• Stored records
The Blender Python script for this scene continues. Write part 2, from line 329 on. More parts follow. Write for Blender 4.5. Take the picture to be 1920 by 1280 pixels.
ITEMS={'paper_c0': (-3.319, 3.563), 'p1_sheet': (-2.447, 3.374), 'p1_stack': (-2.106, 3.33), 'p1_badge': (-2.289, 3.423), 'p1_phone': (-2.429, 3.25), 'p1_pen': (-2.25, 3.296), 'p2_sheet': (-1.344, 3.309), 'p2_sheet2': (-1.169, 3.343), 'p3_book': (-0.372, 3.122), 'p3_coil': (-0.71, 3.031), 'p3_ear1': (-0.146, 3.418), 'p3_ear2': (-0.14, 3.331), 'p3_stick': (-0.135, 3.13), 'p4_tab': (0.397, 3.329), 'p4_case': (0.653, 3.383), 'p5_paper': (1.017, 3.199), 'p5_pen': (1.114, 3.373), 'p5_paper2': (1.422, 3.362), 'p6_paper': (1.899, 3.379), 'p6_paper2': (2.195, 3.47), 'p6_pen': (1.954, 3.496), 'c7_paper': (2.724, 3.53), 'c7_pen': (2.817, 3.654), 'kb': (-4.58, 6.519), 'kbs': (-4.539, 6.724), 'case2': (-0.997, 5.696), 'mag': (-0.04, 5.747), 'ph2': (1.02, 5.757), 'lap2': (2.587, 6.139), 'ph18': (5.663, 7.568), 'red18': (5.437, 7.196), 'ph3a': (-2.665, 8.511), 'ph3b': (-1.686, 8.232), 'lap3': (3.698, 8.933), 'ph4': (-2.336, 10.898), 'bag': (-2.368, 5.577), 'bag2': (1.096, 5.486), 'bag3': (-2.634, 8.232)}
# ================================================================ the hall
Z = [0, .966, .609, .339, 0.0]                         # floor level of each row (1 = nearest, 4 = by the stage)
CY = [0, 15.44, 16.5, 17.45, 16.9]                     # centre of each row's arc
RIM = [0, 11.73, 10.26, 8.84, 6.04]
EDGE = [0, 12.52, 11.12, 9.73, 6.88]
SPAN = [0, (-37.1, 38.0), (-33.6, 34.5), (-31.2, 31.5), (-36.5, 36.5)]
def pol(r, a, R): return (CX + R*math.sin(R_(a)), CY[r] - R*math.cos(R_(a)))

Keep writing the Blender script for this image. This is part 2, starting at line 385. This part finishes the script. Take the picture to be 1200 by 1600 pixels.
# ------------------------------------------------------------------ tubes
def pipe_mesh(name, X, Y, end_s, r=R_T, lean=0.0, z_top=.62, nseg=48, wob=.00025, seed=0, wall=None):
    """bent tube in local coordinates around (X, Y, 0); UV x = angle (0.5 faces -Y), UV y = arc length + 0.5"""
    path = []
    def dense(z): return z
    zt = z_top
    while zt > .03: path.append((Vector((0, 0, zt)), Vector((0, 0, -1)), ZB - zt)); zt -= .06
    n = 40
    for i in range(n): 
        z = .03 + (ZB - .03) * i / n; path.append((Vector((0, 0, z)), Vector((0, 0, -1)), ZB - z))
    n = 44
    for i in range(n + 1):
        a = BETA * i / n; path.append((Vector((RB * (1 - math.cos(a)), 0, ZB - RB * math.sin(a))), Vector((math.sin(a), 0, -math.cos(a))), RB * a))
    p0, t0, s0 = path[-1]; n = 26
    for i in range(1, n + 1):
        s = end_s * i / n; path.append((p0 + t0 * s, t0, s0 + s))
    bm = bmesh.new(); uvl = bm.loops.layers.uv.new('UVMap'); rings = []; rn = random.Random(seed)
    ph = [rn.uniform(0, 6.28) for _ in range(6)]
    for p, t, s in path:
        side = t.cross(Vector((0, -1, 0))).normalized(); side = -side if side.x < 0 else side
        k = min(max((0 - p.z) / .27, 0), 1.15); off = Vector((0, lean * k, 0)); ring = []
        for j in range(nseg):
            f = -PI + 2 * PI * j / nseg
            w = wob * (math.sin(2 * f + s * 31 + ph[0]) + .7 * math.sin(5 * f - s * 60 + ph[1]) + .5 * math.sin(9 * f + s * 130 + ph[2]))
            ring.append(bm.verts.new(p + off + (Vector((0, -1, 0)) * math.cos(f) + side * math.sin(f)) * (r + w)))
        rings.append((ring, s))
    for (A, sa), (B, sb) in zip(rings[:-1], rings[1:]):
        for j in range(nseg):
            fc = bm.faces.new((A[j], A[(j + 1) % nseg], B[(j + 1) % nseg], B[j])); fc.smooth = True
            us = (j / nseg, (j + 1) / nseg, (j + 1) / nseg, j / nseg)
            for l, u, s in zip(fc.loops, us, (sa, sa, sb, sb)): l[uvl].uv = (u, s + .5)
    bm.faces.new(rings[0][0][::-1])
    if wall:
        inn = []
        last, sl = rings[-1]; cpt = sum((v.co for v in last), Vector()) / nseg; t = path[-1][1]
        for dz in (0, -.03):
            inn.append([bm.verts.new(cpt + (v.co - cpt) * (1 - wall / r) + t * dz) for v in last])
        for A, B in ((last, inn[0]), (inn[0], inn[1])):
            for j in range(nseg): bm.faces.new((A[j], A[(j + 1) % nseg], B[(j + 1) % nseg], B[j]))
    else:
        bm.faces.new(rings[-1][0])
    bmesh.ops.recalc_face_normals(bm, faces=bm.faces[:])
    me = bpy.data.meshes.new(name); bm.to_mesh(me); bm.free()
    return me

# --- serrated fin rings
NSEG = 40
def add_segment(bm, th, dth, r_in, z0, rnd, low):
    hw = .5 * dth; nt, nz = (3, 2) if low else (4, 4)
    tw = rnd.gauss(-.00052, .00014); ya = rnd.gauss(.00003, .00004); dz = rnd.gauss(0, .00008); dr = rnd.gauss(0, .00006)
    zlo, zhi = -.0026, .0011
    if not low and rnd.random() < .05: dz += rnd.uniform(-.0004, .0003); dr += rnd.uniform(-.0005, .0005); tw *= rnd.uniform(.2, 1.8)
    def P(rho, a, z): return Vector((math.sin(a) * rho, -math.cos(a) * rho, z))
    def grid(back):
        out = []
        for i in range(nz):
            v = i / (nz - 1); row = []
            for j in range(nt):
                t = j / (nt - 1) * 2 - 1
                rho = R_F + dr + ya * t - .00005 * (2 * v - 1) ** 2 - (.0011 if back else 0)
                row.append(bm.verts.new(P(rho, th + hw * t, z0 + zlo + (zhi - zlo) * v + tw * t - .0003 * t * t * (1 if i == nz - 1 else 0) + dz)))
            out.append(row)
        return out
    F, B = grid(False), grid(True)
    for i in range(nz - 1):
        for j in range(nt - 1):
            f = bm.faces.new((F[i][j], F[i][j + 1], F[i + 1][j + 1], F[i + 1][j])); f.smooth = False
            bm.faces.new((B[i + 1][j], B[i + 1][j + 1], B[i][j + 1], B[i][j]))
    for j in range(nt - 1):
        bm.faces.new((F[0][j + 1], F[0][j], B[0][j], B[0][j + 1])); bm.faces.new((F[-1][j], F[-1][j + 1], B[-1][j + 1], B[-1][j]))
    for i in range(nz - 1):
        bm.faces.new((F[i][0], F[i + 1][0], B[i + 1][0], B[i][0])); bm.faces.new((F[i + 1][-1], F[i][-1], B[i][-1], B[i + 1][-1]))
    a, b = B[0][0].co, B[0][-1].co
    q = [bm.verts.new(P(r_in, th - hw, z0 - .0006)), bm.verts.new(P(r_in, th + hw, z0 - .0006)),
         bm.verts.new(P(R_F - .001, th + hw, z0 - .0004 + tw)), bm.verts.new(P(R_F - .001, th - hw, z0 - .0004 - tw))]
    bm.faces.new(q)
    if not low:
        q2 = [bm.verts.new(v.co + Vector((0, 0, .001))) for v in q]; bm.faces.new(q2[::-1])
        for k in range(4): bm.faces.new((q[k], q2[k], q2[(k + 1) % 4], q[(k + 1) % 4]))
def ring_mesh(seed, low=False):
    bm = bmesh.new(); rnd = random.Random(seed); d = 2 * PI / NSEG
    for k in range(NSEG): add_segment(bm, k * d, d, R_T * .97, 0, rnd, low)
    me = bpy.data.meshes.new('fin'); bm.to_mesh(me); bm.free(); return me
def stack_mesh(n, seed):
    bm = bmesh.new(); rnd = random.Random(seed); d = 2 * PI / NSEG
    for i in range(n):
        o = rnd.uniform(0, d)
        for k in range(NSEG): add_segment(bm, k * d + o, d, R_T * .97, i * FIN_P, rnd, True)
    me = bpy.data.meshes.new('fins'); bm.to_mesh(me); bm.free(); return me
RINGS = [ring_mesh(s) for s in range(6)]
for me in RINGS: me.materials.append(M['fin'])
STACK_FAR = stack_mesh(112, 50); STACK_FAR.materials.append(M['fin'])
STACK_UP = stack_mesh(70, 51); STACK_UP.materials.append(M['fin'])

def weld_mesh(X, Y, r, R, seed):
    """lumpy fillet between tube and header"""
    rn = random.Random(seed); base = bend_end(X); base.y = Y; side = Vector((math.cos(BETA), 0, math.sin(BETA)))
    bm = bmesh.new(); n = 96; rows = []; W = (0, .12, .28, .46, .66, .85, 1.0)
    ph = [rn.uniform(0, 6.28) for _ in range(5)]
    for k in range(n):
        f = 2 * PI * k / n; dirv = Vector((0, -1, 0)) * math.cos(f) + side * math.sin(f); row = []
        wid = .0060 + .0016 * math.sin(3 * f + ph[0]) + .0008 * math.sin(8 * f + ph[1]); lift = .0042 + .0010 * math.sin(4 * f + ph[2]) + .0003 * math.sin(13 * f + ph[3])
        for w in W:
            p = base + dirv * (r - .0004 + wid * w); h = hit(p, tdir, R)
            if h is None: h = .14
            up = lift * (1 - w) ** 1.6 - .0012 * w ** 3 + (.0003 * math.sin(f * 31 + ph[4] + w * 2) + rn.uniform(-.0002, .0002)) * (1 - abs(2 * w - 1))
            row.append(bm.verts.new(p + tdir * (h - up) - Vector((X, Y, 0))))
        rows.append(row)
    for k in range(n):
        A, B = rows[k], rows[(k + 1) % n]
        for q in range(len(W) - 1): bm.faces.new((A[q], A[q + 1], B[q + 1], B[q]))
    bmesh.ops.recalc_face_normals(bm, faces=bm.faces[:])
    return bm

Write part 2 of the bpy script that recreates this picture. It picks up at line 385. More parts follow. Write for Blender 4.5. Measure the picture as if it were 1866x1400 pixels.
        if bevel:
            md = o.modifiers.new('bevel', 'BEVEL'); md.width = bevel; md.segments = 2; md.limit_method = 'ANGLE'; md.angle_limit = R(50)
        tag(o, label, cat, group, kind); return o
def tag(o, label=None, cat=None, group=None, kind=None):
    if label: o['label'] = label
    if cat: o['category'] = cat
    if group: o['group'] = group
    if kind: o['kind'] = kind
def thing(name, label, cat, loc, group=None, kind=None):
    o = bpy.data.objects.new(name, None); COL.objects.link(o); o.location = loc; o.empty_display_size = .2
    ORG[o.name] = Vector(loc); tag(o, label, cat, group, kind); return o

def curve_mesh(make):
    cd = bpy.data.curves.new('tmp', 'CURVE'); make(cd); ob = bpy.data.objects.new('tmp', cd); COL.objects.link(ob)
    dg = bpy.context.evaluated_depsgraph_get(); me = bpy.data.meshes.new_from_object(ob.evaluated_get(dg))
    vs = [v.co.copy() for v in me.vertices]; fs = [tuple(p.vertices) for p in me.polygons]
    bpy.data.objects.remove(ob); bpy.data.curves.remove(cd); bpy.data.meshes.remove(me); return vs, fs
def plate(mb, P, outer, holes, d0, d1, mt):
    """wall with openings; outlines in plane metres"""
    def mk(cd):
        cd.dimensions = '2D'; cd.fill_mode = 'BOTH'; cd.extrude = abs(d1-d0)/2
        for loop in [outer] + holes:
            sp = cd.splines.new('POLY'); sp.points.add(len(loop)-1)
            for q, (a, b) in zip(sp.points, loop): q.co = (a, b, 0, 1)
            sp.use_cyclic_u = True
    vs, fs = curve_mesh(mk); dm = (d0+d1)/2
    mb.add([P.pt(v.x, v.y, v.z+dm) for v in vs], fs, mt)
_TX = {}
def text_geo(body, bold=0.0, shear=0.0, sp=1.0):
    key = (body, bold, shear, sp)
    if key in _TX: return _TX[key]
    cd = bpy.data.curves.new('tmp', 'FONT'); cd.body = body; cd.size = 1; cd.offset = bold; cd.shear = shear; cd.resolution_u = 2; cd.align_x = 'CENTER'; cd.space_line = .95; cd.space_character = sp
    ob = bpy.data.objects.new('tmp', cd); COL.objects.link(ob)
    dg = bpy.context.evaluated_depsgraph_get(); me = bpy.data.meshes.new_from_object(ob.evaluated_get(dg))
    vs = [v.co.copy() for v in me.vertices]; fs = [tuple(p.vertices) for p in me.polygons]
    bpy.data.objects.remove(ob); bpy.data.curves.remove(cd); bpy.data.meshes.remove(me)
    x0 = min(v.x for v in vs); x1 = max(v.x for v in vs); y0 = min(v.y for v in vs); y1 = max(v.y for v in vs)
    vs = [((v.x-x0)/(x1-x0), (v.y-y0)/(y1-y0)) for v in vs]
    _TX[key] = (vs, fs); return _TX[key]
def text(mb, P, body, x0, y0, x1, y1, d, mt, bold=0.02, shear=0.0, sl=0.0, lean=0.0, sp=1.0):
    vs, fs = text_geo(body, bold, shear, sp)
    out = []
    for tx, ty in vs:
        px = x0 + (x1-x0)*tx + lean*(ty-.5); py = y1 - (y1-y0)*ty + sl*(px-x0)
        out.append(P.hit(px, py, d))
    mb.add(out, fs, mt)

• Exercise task
Look above and repeat, character for character, the lines from the first one to the line with "def pol(r, a, R): return", counting both.

• Result of this task
The Blender Python script for this scene continues. Write part 2, from line 329 on. More parts follow. Write for Blender 4.5. Take the picture to be 1920 by 1280 pixels.
ITEMS={'paper_c0': (-3.319, 3.563), 'p1_sheet': (-2.447, 3.374), 'p1_stack': (-2.106, 3.33), 'p1_badge': (-2.289, 3.423), 'p1_phone': (-2.429, 3.25), 'p1_pen': (-2.25, 3.296), 'p2_sheet': (-1.344, 3.309), 'p2_sheet2': (-1.169, 3.343), 'p3_book': (-0.372, 3.122), 'p3_coil': (-0.71, 3.031), 'p3_ear1': (-0.146, 3.418), 'p3_ear2': (-0.14, 3.331), 'p3_stick': (-0.135, 3.13), 'p4_tab': (0.397, 3.329), 'p4_case': (0.653, 3.383), 'p5_paper': (1.017, 3.199), 'p5_pen': (1.114, 3.373), 'p5_paper2': (1.422, 3.362), 'p6_paper': (1.899, 3.379), 'p6_paper2': (2.195, 3.47), 'p6_pen': (1.954, 3.496), 'c7_paper': (2.724, 3.53), 'c7_pen': (2.817, 3.654), 'kb': (-4.58, 6.519), 'kbs': (-4.539, 6.724), 'case2': (-0.997, 5.696), 'mag': (-0.04, 5.747), 'ph2': (1.02, 5.757), 'lap2': (2.587, 6.139), 'ph18': (5.663, 7.568), 'red18': (5.437, 7.196), 'ph3a': (-2.665, 8.511), 'ph3b': (-1.686, 8.232), 'lap3': (3.698, 8.933), 'ph4': (-2.336, 10.898), 'bag': (-2.368, 5.577), 'bag2': (1.096, 5.486), 'bag3': (-2.634, 8.232)}
# ================================================================ the hall
Z = [0, .966, .609, .339, 0.0]                         # floor level of each row (1 = nearest, 4 = by the stage)
CY = [0, 15.44, 16.5, 17.45, 16.9]                     # centre of each row's arc
RIM = [0, 11.73, 10.26, 8.84, 6.04]
EDGE = [0, 12.52, 11.12, 9.73, 6.88]
SPAN = [0, (-37.1, 38.0), (-33.6, 34.5), (-31.2, 31.5), (-36.5, 36.5)]
def pol(r, a, R): return (CX + R*math.sin(R_(a)), CY[r] - R*math.cos(R_(a)))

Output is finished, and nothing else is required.